• _Task requirements_: Wherever "recreates" appears in a line, copy that line.

Scene modeling code data

┏━━

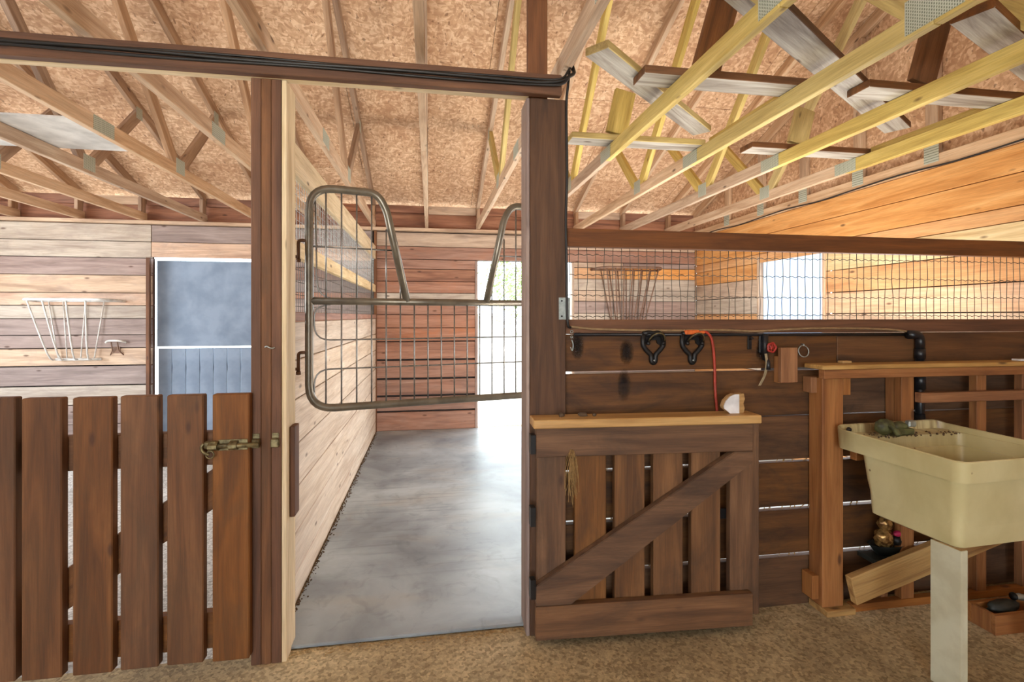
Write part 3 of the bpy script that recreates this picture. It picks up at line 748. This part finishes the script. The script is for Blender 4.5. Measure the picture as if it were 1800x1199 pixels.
board('bottom_rail', dpt(0, .105, .02), dpt(DL, .105, .02), .14, .037, (0, 0, 1), M_door, dd)
# diagonal brace as a cut prism
br_ = [(0.0, .178), (us(1000)-.0, .178), (DL, .745), (DL, .793), (us(1282), .793), (0.0, .262)]
prism('diagonal_brace', br_, dpt(0, 0, .0395), dirx, (0, 0, 1), .0385, M_door, dd, .003).data.materials[0] = M_door
# ledge on top
lg = board('ledge_board', dpt(-.015, .938, .026), dpt(DL+.02, .938, .026), .115, .036, dn, M_ledge, dd, .004)
box('latch_hole_plate', X_(1256, 2.05), X_(1282, 2.05), 2.066, 2.070, Zu(1268, 915, 2.05), Zu(1268, 897, 2.05), M_black, dd, .001)
for z in (.25, .55, .85):
    box('hinge', .409, .431, 2.028, 2.0335+.03, z-.04, z+.04, M_black, dd, .001)
# hay tuft hanging in first gap
bm = bmesh.new(); hx = X_(1003, 2.03); hz = Zu(1003, 800, 2.03)
for i in range(46):
    a = Vector((hx+random.uniform(-.006, .012), 2.022+random.uniform(-.012, .002), hz+random.uniform(-.02, .03)))
    b = a+Vector((random.uniform(-.03, .02), random.uniform(-.02, 0), -random.uniform(.05, .19)))
    add_tube(bm, smooth_path([a, (a+b)/2+Vector((random.uniform(-.015, .015), -.004, 0)), b], 2), .0011, 3)
o = worldmesh('hay_tuft', bm, M_hay); tag(o, 'tuft of dry hay caught in the leftmost gap of the half door', 'hay')

# things on the ledge
LT = .9565
def ledge(u, off=.03):
    s = us(u); return dpt(s, LT, off)
for u, rr, sd in ((985, (.012, .010, .009), 1), (1022, (.022, .012, .009), 2), (1043, (.008, .008, .007), 3)):
    c = ledge(u, .03); c.z += rr[2]*.8
    o = blob('dirt_clump', c, rr, M_dirt, None, 2, .3, sd)
    tag(o, {1: 'pale dirt clump at the left end of the pine ledge', 2: 'flat dark dirt clump in the middle of the three on the ledge', 3: 'smallest dark crumb, right of the three on the ledge'}[sd], 'dirt')
c = ledge(1288, .035)
wb_ = thing('wood_offcut', c, 'half-round offcut with white face and broken wood side on the ledge', 'wood block')
arc = [(-.045+0*i, 0) for i in range(0)]
pl_ = [(.020, 0), (.020, .083), (.0, .083), (-.022, .074), (-.042, .055), (-.052, .032), (-.050, .022), (-.022, .0)]
prism('white_face', pl_, c+Vector((-.005, -.012, 0)), Vector((1, 0, 0)), Vector((0, 0, 1)), .006, M_whitebit, wb_)
o = prism('broken_core', [(.0, 0), (.028, .0), (.032, .02), (.026, .04), (.033, .06), (.028, .084), (0, .083)], c+Vector((.0155, -.008, 0)), Vector((1, 0, 0)), Vector((0, 0, 1)), -.03, M_ledge, wb_)
prism('core', [(a*.97, b) for a, b in pl_[1:]]+[(-.02, 0.001), (.0, .001)], c+Vector((-.005, -.0115, 0)), Vector((1, 0, 0)), Vector((0, 0, 1)), -.028, M_ledge, wb_)

# ------------------------------------------------------------------ things fixed to the partition
def wz(u, v, Y=YW): return Zu(u, v, Y)
# tan cable along the rail
pts = [(X_(u, YW-.01), YW-.012, wz(u, v)) for u, v in ((1003, 574), (1040, 578), (1100, 580), (1180, 581), (1260, 580), (1330, 582), (1400, 578), (1480, 577), (1560, 579), (1604, 584))]
o = tube('electric_cable', smooth_path(pts, 5), .0055, M_tancable); tag(o, 'tan cable running along the rail above the bridle hooks', 'cable')
# black water pipe
pp_ = thing('water_pipe', (X_(1615, YW), YW-.03, .9), 'black plastic water pipe with elbow running down behind the bench', 'pipe')
py = YW-.022
tube('pipe', [(X_(1010, py), py+.008, wz(1010, 588)), (X_(1595, py), py+.008, wz(1595, 588))], .007, M_abs, pp_, 10)
e0 = Vector((X_(1596, py), py, wz(1596, 588))); ex = X_(1617, py); ez0 = e0.z
tube('elbow', fillet([e0, (ex, py, ez0), (ex, py, ez0-.07)], .035, 8), .021, M_abs, pp_, 12)
tube('coupling', [(ex, py, ez0-.07), (ex, py, ez0-.12)], .024, M_abs, pp_, 12)
tube('pipe', [(ex, py, ez0-.12), (ex, py, .72)], .019, M_abs, pp_, 12)
tube('coupling', [(ex, py-.002, 1.02), (ex, py-.002, 1.10)], .0225, M_abs, pp_, 12)
tube('valve_body', [(ex, py, .72), (ex, py, .74), (ex, py, .84), (ex, py, .90)], [.02, .027, .027, .021], M_abs, pp_, 12)
# bridle hooks
def bridle(u, lab):
    x = X_(u, YW); z = wz(u, 606)
    t = thing('bridle_hook', (x, YW, z), lab, 'hook', 'black cast iron bridle hooks')
    y = YW-.002
    pl = []
    outer = [(-.048, .050), (-.020, .058), (.0, .05), (.02, .058), (.046, .040), (.050, .0), (.034, -.022), (.010, -.045), (.010, -.074), (0, -.084), (-.010, -.074), (-.010, -.045), (-.036, -.022), (-.05, .0)]
    inner = [(-.026, .024), (.022, .026), (.03, .004), (.002, -.030), (-.028, -.0)]
    bm = bmesh.new()
    add_tube(bm, fillet([(x+a, y-.012, z+b) for a, b in outer+[outer[0]]], .01, 3), .0115, 8)
    worldmesh('frame', bm, M_black, t, True)
    prism('back_plate', [(-.05, .035), (-.03, .060), (.03, .060), (.05, .035), (.046, -.01), (.022, .006), (.018, .022), (-.018, .022), (-.022, .006), (-.046, -.01)][::-1], (x, y, z), (1, 0, 0), (0, 0, 1), .008, M_black, t)
    ah = tube('arch_hook', [(x+.006+.036*math.cos(a), y-.020-.035*max(0, math.sin(a)), z+.012+.038*math.sin(a)) for a in [i/12*math.pi for i in range(13)]], .007, M_black, t, 8)
    tube('worn_edge', [(x+.006+.038*math.cos(a), y-.0285-.035*max(0, math.sin(a)), z+.014+.041*math.sin(a)) for a in [i/12*math.pi+.15 for i in range(12)]], .0032, M_brass, ah, 6)['label'] = 'worn brass-coloured edge'
    for s in (-1, 1): blob('knob', (x+.006+s*.036, y-.026, z+.008), (.009, .009, .009), M_black, ah, 2, 0)
    tube('screw', [(x, y-.018, z-.070), (x, y-.022, z-.070)], .004, M_galv, t, 8)
bridle(1146, 'black cast iron bridle hook, left of the pair below the tan cable')
bridle(1214, 'black cast iron bridle hook, right of the pair, beside the red cord')
pg_ = thing('cord_plug', (X_(1218, YW), YW-.02, wz(1218, 584)), 'orange extension cord socket lying on the tan cable', 'plug')
xa, xb, zz0 = X_(1203, YW-.02), X_(1228, YW-.02), wz(1215, 584)
box('socket', xa, xb, YW-.032, YW-.010, zz0-.010, zz0+.011, M_orangeplug, pg_, .004)
box('plug_body', xb, xb+.03, YW-.027, YW-.014, zz0-.006, zz0+.006, M_orangeplug, pg_, .003)
pts = [(X_(1231, YW-.02), YW-.02, zz0), (X_(1243, YW-.02), YW-.02, zz0-.002), (X_(1252, YW-.02), YW-.02, wz(1252, 600)), (X_(1257, YW-.02), YW-.015, wz(1257, 640)), (X_(1258, YW-.02), YW-.015, wz(1258, 680)), (X_(1260, YW-.02), YW-.018, wz(1260, 712)), (X_(1262, YW-.02), YW-.018, wz(1260, 735))]
o = tube('extension_cord', smooth_path(pts, 6), .0065, M_red); tag(o, 'red extension cord hanging down from the orange socket', 'cord')
# black tap with red wheel
tx = X_(1340, YW)
tp = thing('water_tap', (tx, YW, wz(1340, 600)), 'black wall tap with a red wheel handle on the partition', 'tap')
tube('riser', [(tx, YW-.020, wz(1340, 586)), (tx, YW-.020, wz(1340, 632))], .014, M_abs, tp, 10)
tube('spout', fillet([(tx, YW-.02, wz(1340, 630)), (tx-.002, YW-.045, wz(1340, 634)), (tx-.006, YW-.05, wz(1340, 648))], .02, 4), .010, M_abs, tp, 10)
box('mount', tx-.022, tx+.012, YW-.012, YW-.001, wz(1340, 620), wz(1340, 588), M_abs, tp, .003)
hx_, hz_ = X_(1356, YW-.06), wz(1356, 611, YW-.06)
tube('stem', [(tx, YW-.02, hz_), (hx_-.0, YW-.058, hz_)], .006, M_abs, tp, 8)
wh_ = tube('wheel_handle', [(hx_+.020*math.cos(a)*(1+.08*math.cos(5*a)), YW-.062, hz_+.020*math.sin(a)*(1+.08*math.cos(5*a))) for a in [i/30*2*math.pi for i in range(30)]], .0052, M_redhandle, tp, 6, True)
for a in (0.3, 1.35, 2.4):
    tube('spoke', [(hx_+.019*math.cos(a), YW-.062, hz_+.019*math.sin(a)), (hx_-.019*math.cos(a), YW-.062, hz_-.019*math.sin(a))], .003, M_redhandle, wh_, 6)
pts = [(X_(u, YW-.05), YW-.045, wz(u, v, YW-.05)) for u, v in ((1347, 622), (1349, 640), (1345, 660), (1336, 678))]
bm = bmesh.new(); sp_ = smooth_path(pts, 5)
for i in range(len(sp_)-1):
    a, b = sp_[i], sp_[i+1]; w_ = Vector((.008, .003, 0)); vv = [bm.verts.new(q) for q in (a-w_, a+w_, b+w_, b-w_)]; bm.faces.new(vv)
bmesh.ops.remove_doubles(bm, verts=bm.verts, dist=.0001); bmesh.ops.solidify(bm, geom=bm.faces[:], thickness=.002)
o = worldmesh('strap', bm, M_strap); tag(o, 'pale worn strap hanging from the black tap', 'strap')
o = thing('black_bracket', (X_(1316, YW), YW, wz(1316, 600)), 'narrow black bracket on the partition left of the tap', 'bracket')
box('plate', X_(1313, YW), X_(1320, YW), YW-.008, YW-.0005, wz(1316, 614), wz(1316, 588), M_black, o, .002)
tube('peg', [(X_(1316, YW), YW-.008, wz(1316, 596)), (X_(1316, YW), YW-.03, wz(1316, 594))], .005, M_black, o, 8)
bk = thing('wood_block', (X_(1387, YW), YW-.02, wz(1387, 640)), 'small reddish wood block nailed to the partition beside a ring', 'wood block')
box('front_piece', X_(1373, YW-.06), X_(1402, YW-.06), YW-.062, YW-.038, wz(1387, 672, YW-.05), wz(1387, 611, YW-.05), M_bench, bk, .002, 2)
box('back_piece', X_(1367, YW-.03), X_(1396, YW-.03), YW-.037, YW-.001, wz(1387, 672, YW-.02), wz(1387, 626, YW-.02), M_bench, bk, .002, 2)
rg = thing('tie_ring', (X_(1412, YW), YW-.01, wz(1412, 616)), 'thin metal tie ring on the partition next to the wood block', 'ring')
rx, rz_ = X_(1412, YW-.012), wz(1412, 617)
tube('ring', [(rx+.027*math.cos(a), YW-.014+.004*math.sin(a), rz_+.027*math.sin(a)) for a in [i/24*2*math.pi for i in range(24)]], .0028, M_galv, rg, 6, True)
tube('eye', [(rx, YW-.0, rz_+.034), (rx, YW-.016, rz_+.033), (rx, YW-.018, rz_+.024)], .003, M_galv, rg, 6)
ch = thing('snap_hook', (X_(1004, YW), YW-.01, wz(1004, 600)), 'small steel snap hook hanging under the steel plate on the post', 'hook')
sx = X_(1005, YW-.012)
for v0, r_ in ((583, .006), (592, .005)):
    tube('ring', [(sx+r_*math.cos(a), YW-.012, wz(1005, v0)+r_*math.sin(a)) for a in [i/12*2*math.pi for i in range(12)]], .0017, M_galv, ch, 5, True)
tube('hook', smooth_path([(sx, YW-.012, wz(1005, 597)), (sx+.006, YW-.014, wz(1005, 606)), (sx+.002, YW-.014, wz(1005, 616)), (sx-.006, YW-.014, wz(1005, 610))], 5), .0022, M_galv, ch, 6)

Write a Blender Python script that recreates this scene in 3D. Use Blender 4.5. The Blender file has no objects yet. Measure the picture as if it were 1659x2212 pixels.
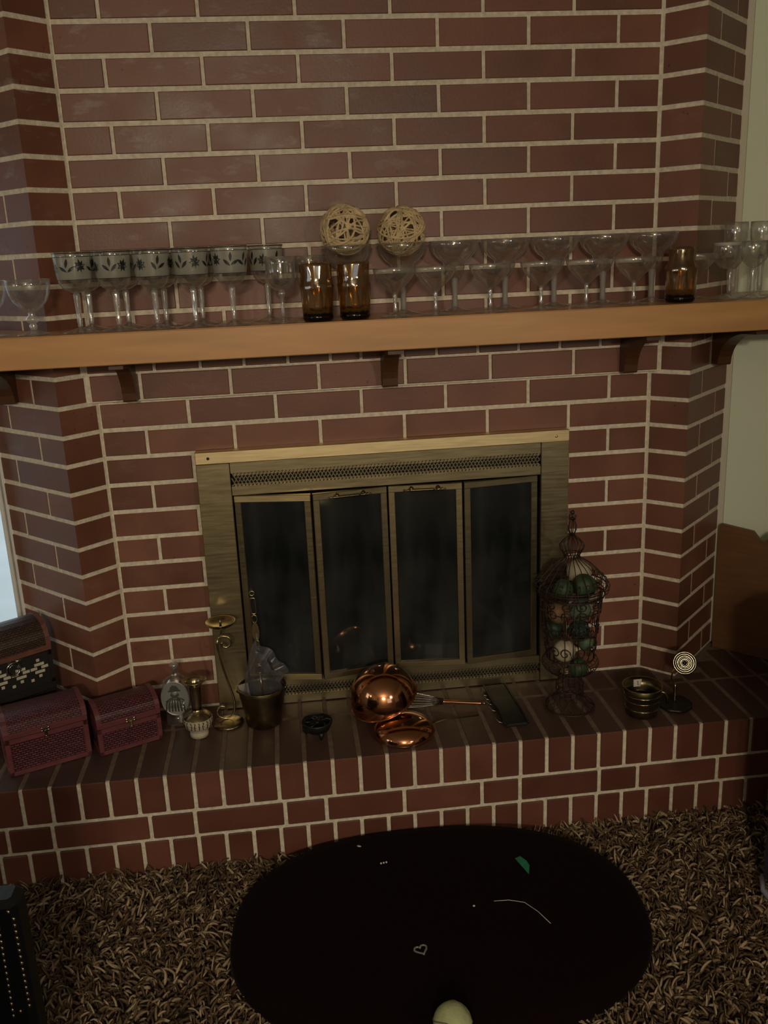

┗━━

• _Solution for this problem_:
Write part 3 of the bpy script that recreates this picture. It picks up at line 748. This part finishes the script. The script is for Blender 4.5. Measure the picture as if it were 1800x1199 pixels.
Write a Blender Python script that recreates this scene in 3D. Use Blender 4.5. The Blender file has no objects yet. Measure the picture as if it were 1659x2212 pixels.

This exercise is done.